Tuesday, October 11, 2005

im yours

after such a weekend and such a day, its difficult to get the right words out. that i just wrote a paper is immaterial, those words werent nearly mine, just the ones i knew i needed to use. this weekend was amazing, full of road tripping, rain, stars, surf, piers, pictures, taboo, outbacks, swerving - all enveloped in a mist of vodka and jim beam.

eighth floor of the library. everytime i lean back on a shelf and look up the books move to the right and i fall backwards over and over.

there are so many stories to tell and no time to do it.
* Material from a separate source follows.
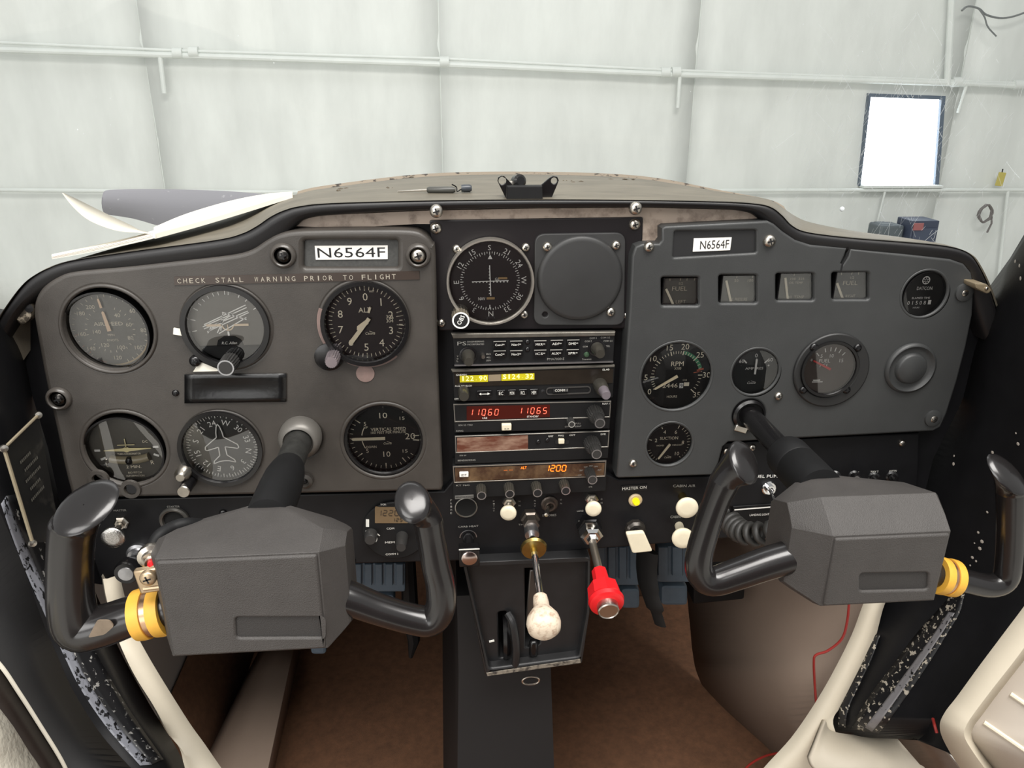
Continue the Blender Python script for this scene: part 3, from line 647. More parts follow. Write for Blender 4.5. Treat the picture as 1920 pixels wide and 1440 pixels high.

i wonder how i am nobody's anymore. ive always wanted to be somebody's and for the longest time it felt that way, one way or another. but now im not, in the clearest way. ive taken one relationship from in love to just friends to fuck you and the other one, well, last i heard she hasnt made up her mind yet. dont hold out hope though, i never learn and history repeats itself. there is/will be another guy and it still wont be me. sometimes this is all ok, though, and i think of myself looking into the future with a new group of friends and the old ones fade a bit. the same old shit and same old lonliness fades a bit. i dont know if i can possibly be better off than i was there for a while or if i already am and just dont know it yet. i guess we will see.

i promised myself four years ago that i would at least try and be friends when you left. the fact that we did amazes me. i remember thinking that if we were together or not, there was no way i could live without you. im not sure about anything anymore.